Prompted by nationwide instances of long-burning lithium ion battery car fires sparked during the charging process, village officials are in the early stages of drafting a local ordinance that would limit the locations of EV chargers in new construction properties.

One of the example ordinances they’re looking at is from Rosemont, which placed a temporary moratorium on the installation of parking garage chargers in March. The local prohibition — prompted by a large electric vehicle fire on the first floor of the Fashion Outlets of Chicago garage in January 2024 — is believed to be the first approved by a municipality in Illinois.

“It’s one thing to put those in a parking garage that doesn’t have residents above it, and it’s open air, and it’s got plenty of cross ventilation for these nasty, very caustic types of smoke,” Tinaglia said at a village board committee meeting this week. “But to have them in a basement of a residential building with sleeping people up above? When we design these buildings as builders, architects and code enforcement, none of (us) were preparing for 2,000 degree fires.”

Tinaglia, an architect who has designed residential and commercial buildings in and out of town, said the consequences are “frightening.”

  Arlington Heights Mayor Jim Tinaglia, an architect who has run his own firm since 1991, expressed concern this week with the placement of electric vehicle charging stations inside residential building garages. Joe Lewnard/jlewnard@dailyherald.com

“I’m afraid for that fire to happen in any one of my buildings, and then have someone hurt, whether it’s a fireman trying to put it out, or a resident that lives there,” he added. “To me, it’s unthinkable that we would have these kinds of potential hazards going on in these buildings. … I think it’s a nightmare waiting to happen. It’s just gonna take one, and it’s gonna be really, really bad.”

Any local rules Arlington Heights crafts would have to thread the needle of safety and green infrastructure requirements in state law. The Electric Vehicle Charging Act that took effect last year requires the installation of EV-capable parking spaces in any new construction of single-family homes and multifamily residential buildings.

Ron Weber, the village’s director of the building and life safety department, clarified the law’s legalese: conduit has to be installed, but conductors themselves don’t have to be wired to the parking spaces.

He said there’s at least one building project currently in the permitting process in Arlington Heights — but not yet under construction — that will be subject to the new state law.

During a presentation to the village board last month, Fire Chief Lance Harris echoed Tinaglia’s concerns. He said an EV fire in a parking garage requires a special tow truck to lift and move the burning car out of the building.
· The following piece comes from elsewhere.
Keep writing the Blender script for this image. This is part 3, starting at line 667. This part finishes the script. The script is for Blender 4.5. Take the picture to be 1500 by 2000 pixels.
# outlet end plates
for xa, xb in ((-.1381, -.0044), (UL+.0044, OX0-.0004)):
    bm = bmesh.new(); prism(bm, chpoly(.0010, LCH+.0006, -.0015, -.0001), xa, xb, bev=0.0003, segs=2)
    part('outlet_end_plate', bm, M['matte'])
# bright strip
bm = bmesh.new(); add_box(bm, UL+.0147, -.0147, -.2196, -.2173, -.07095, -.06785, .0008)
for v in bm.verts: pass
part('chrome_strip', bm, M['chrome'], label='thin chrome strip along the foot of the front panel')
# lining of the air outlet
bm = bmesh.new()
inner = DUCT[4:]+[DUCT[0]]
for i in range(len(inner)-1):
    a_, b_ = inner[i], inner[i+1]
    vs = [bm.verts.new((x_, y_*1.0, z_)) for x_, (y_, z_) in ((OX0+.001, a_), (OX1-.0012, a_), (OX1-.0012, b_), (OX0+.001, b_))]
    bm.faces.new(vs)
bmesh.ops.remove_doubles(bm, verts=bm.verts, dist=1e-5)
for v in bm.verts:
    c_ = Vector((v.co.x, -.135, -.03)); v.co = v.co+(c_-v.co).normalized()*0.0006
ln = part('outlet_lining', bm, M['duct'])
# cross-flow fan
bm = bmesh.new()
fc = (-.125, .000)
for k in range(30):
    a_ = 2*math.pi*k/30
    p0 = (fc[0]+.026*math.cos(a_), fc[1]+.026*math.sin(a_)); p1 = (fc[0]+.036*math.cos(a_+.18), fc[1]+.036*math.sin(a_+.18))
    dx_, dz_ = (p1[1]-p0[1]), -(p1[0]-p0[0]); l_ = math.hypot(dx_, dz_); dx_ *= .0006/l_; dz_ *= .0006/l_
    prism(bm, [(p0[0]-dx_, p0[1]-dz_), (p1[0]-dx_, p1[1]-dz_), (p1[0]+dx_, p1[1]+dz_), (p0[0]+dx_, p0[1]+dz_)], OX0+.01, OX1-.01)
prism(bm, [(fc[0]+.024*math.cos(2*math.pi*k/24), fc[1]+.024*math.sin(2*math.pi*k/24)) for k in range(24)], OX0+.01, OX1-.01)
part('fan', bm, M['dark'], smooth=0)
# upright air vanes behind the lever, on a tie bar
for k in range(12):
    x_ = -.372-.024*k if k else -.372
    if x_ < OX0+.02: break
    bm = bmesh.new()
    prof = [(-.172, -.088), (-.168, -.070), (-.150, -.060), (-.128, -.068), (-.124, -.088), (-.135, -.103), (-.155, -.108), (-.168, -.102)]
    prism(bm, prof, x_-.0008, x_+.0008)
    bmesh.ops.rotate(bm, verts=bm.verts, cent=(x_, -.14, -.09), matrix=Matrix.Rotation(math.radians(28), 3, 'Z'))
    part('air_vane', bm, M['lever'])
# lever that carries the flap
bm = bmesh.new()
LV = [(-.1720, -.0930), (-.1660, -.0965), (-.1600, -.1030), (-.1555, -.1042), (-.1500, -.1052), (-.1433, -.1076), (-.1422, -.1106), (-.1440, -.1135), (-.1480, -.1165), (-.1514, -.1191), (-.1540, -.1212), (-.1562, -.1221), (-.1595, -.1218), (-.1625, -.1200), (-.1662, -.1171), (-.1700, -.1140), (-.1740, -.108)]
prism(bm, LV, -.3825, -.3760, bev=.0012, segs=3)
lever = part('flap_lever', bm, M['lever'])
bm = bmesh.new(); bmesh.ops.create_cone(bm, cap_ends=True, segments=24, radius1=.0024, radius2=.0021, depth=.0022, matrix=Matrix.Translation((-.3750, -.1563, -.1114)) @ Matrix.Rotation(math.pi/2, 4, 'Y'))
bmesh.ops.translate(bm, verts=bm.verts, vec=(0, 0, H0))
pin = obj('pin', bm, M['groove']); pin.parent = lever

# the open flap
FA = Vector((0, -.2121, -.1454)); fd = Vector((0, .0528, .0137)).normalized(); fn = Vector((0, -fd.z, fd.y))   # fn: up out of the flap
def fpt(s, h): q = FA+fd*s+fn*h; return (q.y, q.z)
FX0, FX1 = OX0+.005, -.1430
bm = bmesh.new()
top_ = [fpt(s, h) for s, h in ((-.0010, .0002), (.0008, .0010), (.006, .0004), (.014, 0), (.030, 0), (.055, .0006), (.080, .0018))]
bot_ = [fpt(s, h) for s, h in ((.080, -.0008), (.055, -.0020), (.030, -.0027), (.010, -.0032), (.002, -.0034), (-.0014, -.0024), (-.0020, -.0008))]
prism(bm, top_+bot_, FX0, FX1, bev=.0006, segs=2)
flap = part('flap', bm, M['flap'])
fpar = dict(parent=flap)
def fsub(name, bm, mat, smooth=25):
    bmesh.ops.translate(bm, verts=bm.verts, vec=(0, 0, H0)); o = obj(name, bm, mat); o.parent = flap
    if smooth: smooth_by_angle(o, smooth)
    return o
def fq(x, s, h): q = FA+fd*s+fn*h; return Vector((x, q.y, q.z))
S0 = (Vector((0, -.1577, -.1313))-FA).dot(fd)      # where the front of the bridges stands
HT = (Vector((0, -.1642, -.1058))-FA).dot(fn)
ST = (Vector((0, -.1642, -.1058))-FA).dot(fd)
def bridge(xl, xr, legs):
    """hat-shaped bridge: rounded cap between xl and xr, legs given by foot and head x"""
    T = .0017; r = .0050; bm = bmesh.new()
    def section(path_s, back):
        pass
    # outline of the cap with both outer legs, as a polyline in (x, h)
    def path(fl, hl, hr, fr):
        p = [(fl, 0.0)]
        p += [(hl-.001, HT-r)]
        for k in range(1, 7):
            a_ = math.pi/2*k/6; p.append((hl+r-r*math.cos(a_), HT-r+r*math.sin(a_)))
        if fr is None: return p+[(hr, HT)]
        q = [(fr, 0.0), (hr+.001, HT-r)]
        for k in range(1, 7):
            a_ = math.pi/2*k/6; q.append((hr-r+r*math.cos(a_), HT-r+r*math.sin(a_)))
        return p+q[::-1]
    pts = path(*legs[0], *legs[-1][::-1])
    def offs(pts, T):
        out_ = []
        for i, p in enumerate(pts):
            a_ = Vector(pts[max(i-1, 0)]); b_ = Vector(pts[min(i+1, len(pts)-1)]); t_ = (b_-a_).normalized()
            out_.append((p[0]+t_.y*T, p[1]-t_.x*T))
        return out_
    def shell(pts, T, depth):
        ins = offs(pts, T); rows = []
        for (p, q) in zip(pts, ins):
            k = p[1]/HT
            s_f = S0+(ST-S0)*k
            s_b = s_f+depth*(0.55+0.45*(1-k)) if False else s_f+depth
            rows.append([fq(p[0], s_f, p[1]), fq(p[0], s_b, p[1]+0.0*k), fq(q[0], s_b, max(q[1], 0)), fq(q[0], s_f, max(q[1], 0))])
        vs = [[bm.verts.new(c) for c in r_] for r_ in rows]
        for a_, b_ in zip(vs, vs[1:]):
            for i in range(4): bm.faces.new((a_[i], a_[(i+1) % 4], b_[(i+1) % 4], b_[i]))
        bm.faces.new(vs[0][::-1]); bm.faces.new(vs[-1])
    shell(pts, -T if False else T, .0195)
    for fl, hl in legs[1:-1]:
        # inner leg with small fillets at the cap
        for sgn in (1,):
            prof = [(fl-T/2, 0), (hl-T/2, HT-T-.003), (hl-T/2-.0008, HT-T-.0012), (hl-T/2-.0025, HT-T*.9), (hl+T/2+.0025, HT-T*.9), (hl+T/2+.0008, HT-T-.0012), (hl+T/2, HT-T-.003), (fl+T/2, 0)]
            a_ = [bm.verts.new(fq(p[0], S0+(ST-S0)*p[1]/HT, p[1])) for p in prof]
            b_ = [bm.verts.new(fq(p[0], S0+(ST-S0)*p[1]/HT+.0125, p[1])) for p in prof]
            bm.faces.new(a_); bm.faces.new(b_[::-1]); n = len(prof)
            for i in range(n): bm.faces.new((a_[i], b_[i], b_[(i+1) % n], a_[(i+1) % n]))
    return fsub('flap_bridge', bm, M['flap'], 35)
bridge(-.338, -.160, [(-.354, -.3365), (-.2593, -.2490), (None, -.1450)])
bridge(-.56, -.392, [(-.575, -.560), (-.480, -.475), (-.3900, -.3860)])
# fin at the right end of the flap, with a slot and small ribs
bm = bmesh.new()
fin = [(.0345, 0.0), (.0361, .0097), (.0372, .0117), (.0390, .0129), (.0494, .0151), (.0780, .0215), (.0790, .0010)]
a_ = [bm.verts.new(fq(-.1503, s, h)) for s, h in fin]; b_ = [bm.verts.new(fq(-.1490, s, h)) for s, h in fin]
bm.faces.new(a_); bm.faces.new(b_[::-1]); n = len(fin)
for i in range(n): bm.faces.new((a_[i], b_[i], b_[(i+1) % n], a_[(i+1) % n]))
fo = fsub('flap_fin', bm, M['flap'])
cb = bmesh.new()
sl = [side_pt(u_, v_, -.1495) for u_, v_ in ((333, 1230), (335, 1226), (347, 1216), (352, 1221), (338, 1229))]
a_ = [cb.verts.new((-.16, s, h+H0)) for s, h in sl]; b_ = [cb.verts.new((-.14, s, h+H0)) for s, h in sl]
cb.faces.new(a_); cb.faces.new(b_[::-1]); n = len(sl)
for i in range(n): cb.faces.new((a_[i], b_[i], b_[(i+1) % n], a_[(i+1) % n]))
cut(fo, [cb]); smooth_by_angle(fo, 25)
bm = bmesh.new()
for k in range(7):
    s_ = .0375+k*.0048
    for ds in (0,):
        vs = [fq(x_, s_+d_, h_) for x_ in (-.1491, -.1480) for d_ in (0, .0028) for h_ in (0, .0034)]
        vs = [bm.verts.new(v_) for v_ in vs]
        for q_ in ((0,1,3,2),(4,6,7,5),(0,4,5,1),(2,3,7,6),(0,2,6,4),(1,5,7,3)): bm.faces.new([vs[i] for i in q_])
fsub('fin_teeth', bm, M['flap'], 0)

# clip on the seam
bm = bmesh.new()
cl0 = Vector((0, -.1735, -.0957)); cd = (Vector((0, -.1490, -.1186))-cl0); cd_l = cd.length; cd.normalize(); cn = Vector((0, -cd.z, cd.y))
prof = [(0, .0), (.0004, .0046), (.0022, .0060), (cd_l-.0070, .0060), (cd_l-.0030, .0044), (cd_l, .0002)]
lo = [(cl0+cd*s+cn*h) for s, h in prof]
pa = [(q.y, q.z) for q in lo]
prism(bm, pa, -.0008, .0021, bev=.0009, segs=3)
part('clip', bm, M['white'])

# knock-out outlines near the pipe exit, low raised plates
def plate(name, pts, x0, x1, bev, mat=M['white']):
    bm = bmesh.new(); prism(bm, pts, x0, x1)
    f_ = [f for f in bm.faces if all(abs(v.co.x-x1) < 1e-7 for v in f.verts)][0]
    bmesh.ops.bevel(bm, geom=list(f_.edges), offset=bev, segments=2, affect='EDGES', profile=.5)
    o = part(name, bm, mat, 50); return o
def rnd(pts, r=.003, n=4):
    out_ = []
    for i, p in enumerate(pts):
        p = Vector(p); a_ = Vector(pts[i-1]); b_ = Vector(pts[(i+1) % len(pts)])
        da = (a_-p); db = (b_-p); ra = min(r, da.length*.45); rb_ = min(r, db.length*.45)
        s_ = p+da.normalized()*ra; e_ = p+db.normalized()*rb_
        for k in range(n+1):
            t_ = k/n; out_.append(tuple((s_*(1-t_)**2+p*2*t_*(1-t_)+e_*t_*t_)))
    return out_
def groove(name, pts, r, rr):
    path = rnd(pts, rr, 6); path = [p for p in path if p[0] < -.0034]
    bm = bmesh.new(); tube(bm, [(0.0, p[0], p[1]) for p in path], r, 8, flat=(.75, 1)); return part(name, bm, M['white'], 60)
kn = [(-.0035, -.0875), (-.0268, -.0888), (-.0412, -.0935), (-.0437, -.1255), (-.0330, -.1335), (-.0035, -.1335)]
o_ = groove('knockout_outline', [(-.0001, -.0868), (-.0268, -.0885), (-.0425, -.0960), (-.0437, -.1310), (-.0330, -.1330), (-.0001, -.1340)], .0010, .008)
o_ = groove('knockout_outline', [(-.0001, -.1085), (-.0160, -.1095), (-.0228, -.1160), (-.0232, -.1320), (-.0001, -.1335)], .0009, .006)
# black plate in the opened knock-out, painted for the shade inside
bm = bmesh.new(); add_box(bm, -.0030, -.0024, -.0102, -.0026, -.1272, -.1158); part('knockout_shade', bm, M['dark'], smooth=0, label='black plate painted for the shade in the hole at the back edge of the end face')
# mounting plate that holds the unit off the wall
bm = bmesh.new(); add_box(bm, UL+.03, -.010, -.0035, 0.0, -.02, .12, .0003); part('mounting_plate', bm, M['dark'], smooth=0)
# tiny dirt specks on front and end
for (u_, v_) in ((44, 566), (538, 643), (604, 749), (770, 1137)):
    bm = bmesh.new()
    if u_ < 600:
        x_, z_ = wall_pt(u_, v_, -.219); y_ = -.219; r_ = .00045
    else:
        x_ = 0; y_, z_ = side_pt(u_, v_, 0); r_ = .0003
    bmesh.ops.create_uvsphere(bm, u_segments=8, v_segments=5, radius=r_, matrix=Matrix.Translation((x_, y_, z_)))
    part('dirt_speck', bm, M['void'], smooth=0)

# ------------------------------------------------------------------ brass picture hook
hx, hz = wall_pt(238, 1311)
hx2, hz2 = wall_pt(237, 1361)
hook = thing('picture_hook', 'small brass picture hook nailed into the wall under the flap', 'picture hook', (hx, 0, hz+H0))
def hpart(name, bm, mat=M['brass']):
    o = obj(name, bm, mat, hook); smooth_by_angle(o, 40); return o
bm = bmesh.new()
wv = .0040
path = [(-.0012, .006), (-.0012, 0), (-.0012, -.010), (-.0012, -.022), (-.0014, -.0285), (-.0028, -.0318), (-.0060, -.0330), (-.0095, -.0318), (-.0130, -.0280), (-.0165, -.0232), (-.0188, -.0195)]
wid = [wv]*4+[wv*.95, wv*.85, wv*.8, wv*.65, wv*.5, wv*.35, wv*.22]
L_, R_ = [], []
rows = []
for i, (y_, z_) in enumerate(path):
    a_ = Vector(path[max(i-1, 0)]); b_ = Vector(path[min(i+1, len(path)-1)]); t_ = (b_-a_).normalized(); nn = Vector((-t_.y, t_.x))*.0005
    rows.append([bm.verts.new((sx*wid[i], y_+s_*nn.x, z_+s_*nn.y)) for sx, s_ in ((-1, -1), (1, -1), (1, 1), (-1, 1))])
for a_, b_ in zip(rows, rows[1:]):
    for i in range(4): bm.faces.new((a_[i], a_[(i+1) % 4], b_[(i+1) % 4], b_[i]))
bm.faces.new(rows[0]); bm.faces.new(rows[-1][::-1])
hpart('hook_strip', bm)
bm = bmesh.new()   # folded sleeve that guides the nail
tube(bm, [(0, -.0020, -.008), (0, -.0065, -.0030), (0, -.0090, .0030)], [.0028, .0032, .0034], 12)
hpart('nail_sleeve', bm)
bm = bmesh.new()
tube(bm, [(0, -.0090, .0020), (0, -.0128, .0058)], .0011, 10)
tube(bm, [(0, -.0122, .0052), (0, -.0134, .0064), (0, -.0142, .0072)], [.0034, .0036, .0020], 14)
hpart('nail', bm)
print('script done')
Then firefighters place a special weighted blanket on the car, and it takes hours for the blaze to be extinguished, Harris said.

Harris, Weber and Village Manager Randy Recklaus recently did a walk through of a parking garage as part of their investigation and planning process for EV charger regulations.

“We’re confident we can come up with some local solutions that mitigate the risk,” Recklaus said. “You can’t eliminate it — but mitigate it — while balancing the desire and need these days for a lot of folks that are interested in electric vehicles.”